Одновременно Екатерина подчеркивала неприличное поведение супруга: «Тело императрицы Елизаветы Петровны едва успели убрать и положить на кровать с балдахином, как гофмаршал ко мне пришел с повесткою, что будет в галерее (то есть комнаты через три от усопшего тела) ужин, для которого повещено быть в светлом богатом платье… Погодя несколько пришли от государя мне сказать, чтоб я шла в церковь… Я нашла, что все собраны для присяги, после которой отпели вместо панихиды благодарственный молебен; митрополит новгородской Сеченов говорил речь государю. Сей был вне себя от радости и оной нимало не скрывал и имел совершенно позорное поведение, кривляясь всячески и не произнося окроме вздорных речей, не соответствующих ни сану, ни обстоятельствам, представляя более не смешнаго Арлекина, нежели инаго чево, требуя однако всякое почтение».

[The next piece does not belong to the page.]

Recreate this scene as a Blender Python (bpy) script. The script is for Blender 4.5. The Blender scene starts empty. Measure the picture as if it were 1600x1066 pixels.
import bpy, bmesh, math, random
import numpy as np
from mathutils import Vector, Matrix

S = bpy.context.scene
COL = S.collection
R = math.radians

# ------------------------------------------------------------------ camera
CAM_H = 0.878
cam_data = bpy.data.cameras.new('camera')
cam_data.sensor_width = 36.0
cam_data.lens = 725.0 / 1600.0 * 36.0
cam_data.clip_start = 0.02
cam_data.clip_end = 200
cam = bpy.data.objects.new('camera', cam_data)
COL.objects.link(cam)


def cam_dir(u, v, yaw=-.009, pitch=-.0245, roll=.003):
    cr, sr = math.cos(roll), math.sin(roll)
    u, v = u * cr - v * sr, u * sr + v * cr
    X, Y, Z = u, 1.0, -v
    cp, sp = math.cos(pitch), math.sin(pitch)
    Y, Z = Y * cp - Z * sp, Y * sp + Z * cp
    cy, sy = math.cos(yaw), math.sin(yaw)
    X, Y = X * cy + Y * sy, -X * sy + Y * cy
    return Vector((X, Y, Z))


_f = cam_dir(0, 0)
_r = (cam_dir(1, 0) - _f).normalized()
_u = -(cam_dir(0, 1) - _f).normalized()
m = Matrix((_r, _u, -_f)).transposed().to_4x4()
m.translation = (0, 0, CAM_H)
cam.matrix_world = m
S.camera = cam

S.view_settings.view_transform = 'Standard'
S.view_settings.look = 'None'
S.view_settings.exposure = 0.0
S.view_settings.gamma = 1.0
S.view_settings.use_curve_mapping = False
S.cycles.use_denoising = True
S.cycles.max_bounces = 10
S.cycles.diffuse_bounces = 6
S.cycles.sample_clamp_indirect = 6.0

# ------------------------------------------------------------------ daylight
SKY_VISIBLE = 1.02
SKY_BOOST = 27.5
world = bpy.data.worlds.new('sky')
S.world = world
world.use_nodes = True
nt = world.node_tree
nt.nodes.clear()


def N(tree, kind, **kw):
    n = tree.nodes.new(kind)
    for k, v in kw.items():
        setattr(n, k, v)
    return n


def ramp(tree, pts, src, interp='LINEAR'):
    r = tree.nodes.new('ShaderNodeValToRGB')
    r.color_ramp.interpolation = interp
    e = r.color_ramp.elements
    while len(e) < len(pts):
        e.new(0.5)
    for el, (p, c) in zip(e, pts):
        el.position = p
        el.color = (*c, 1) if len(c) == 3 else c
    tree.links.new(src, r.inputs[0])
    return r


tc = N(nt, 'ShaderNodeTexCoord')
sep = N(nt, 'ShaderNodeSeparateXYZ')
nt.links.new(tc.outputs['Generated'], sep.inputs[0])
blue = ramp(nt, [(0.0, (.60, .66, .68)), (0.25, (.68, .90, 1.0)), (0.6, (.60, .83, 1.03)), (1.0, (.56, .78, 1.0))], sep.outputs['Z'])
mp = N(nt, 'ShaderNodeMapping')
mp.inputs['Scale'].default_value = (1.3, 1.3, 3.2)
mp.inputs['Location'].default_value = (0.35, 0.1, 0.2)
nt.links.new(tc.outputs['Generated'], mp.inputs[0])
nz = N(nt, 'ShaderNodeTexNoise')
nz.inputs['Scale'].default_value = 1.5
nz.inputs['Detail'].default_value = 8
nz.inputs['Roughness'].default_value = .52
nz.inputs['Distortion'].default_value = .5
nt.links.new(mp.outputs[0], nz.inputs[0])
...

Похоже, по свидетельствам современников, после кончины самой Екатерины II будет вести себя ее сын Павел. Мемуары графини В.Н. Головиной и письма великой княгини Елизаветы Алексеевны (супруги цесаревича Александра Павловича) рисуют на удивление близкую картину. «Великий князь Павел расположился в кабинете за спальней своей матери, – вспоминала Головина о последней ночи в жизни императрицы, – так что все, кому он давал распоряжения, проходили мимо государыни, еще не умершей, как будто ее уже не существовало. Эта профанация Величества, это кощунство… шокировало всех… Редко, когда перемена царствования не производит… переворот в положении приближенных; но то, что должно было произойти при восшествии на престол императора Павла, внушало всем ужас ввиду характера этого государя… Он достиг только того, что внушал страх и отвращение».